Os EUA procuraram manter o segredo e o monopólio nuclear. Porém uma bomba nuclear soviética veio a ser testada a 29 de Agosto de 1949 no Cazaquistão. Perdido o monopólio, a reacção dos EUA foi a de preocupação e, mais sinistramente, a da caça às bruxas – o macartyismo - e a decisão de desenvolver rapidamente uma arma nuclear muito mais poderosa ainda – a bomba termonuclear ou bomba de hidrogénio. A caça às bruxas foi expressão extrema de campanha de propaganda e de agressão ideológica, em que foram imoladas as carreiras de dezenas de cientistas, de centenas de homens e mulheres progressistas e as vidas do casal Rosenberg. O primeiro teste do novo conceito termonuclear foi levado a cabo a 1 de Novembro de 1952, num atol das Ilhas Marshall que ficou apagado do mapa, e contaminou milhares de pessoas entre populações vizinhas e japoneses. Todavia, menos de um ano depois, a União Soviética realizou um teste comparável (12 Agosto de 1953). Estava em curso uma corrida a armas capazes de aniquilar não só cidades inteiras mas extensas áreas metropolitanas e causar mesmo impactos a nível planetário – "O Inverno Nuclear".

O desenvolvimento das armas nucleares acelerou também o desenvolvimento de vectores para o seu lançamento, no decurso da década de 1950, primeiro, os aviões bombardeiros de longo alcance, depois, os mísseis balísticos – ICBM – com os EUA tomando a dianteira nos bombardeiros e a URSS nos mísseis. Essa corrida esteve na origem da "exploração do espaço", cujo início ficou assinalado com o lançamento do primeiro satélite artificial da Terra – Sputnik, em 1957. O espaço exterior revelou-se ser um novo terreno da maior importância militar.

Em breve, outros países procuraram desenvolver armas nucleares. O RU, dada a sua íntima ligação aos EUA, realizou o seu primeiro teste logo em 1952, e a França em 1960. A R. P. China realizou o seu primeiro teste nuclear e termonuclear, em 1964 e 67. A Índia encenou um primeiro teste em 1974; tanto a Índia como o Paquistão ensaiaram bombas reais em 1998, quase em simultâneo. Os EUA acusam a R.I. Irão e a R. Coreia do Norte de estarem a dotar-se de capacidades para o desenvolvimento de armas nucleares. Mas sabe-se que Israel desenvolveu (desde 1957) e detém um arsenal de algumas centenas de tais armas, e que a R. África do Sul dispôs já delas, para posteriormente a elas renunciar (1991).

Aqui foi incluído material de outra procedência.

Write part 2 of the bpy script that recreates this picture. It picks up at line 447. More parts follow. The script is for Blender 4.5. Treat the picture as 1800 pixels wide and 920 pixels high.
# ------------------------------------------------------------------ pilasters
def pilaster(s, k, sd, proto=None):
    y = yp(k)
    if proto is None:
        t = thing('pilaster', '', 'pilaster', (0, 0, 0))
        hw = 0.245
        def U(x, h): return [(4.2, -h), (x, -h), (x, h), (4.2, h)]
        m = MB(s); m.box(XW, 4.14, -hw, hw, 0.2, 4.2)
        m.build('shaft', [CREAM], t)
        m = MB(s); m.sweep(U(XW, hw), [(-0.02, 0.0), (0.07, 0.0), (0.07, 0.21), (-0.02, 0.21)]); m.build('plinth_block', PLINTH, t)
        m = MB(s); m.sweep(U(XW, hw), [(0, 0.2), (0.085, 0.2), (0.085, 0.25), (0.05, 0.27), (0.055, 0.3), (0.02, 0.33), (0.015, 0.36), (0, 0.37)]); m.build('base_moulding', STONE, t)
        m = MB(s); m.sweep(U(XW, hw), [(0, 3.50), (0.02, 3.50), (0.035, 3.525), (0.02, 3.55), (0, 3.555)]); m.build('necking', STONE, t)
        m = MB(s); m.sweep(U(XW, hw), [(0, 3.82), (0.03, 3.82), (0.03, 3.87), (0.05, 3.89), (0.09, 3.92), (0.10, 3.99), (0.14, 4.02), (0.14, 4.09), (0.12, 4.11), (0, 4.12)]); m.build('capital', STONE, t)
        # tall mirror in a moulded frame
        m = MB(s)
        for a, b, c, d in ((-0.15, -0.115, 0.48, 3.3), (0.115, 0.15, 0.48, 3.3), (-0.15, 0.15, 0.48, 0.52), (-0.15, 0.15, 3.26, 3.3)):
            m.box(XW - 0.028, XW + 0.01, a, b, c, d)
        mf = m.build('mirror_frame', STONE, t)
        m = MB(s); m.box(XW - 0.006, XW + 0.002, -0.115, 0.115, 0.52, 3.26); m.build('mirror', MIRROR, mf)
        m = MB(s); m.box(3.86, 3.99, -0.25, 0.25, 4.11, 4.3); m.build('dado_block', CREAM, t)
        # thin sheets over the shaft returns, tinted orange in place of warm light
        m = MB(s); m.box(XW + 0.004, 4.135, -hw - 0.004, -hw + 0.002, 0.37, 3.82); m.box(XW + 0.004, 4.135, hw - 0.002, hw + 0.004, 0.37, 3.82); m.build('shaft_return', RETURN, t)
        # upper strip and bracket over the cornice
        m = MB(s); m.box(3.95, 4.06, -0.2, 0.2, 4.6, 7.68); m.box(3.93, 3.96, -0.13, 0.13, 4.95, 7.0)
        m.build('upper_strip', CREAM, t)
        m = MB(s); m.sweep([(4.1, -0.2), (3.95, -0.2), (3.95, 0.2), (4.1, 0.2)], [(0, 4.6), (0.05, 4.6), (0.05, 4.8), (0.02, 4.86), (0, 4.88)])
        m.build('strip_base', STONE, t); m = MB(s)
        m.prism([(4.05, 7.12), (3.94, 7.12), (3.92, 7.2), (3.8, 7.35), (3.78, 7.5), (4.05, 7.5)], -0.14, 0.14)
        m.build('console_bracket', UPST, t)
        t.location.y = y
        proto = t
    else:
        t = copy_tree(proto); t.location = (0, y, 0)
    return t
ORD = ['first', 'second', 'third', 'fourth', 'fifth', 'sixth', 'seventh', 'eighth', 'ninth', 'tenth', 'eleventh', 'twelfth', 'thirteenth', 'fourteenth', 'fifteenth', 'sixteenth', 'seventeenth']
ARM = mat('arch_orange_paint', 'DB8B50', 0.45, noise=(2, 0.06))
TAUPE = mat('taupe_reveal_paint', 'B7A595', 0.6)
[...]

Entretanto, estes vários países adquiriram já capacidade de lançamento (mísseis) ou estão a desenvolvê-la.

Na década de 1960, face à multiplicação de "novos actores", foram prosseguidos esforços diplomáticos e alcançados progressos significativos no sentido de disciplinar, conter e eventualmente fazer regredir a corrida às armas nucleares, e de facto foi acordado o importante Tratado de Não Proliferação – NTP.

Nas décadas de 1970 e 1980, no quadro da dissuasão mútua entre os dois grandes blocos político-militares, pouco progresso foi registado no sentido do desarmamento e da desnuclearização. A década de 70 foi caracterizada pela "détente", em que o equilíbrio de forças e o início da recessão económica encorajou a redução (temporária) das despesas militares e dos arsenais nucleares. Os tratados SALT I e II e START limitavam numericamente os arsenais militares e o âmbito de ensaio e utilização das armas nucleares (nomeadamente sistemas anti-balísticos e armas no espaço); mas o cumprimento e os resultados destes tratados foram insatisfatórios e o curso dos acontecimentos iria regredir.

No fim da década de 70, os EUA retomaram a iniciativa da corrida armamentista; rejeitaram o desarmamento, relançaram novas armas e lançaram o sistema anti-balístico baseado no espaço – Iniciativa de Defesa Estratégica, mais conhecido por "guerra das estrelas" (Março de 1983). A par da modernização de mísseis de alcance intermédio com ogivas múltiplas (SS-20), por parte da URSS, a NATO estacionou na Europa mais de meio milhar de ogivas nucleares tácticas, veiculadas por mísseis de cruzeiro (GLCM) e mísseis balísticos Pershing II. A inicio da década de 80 seria de grande tensão na Europa, que mobilizaria os esforços de movimentos pacifistas e anti-nucleares, tensão só atenuada pelo Tratado sobre Forças Nucleares de Alcance Intermédio (INF) que, após laboriosas negociações, em 1987 proibiu a instalação de mísseis terrestres balísticos e de cruzeiro com ogivas nucleares com alcance entre 500 e 5.500 km.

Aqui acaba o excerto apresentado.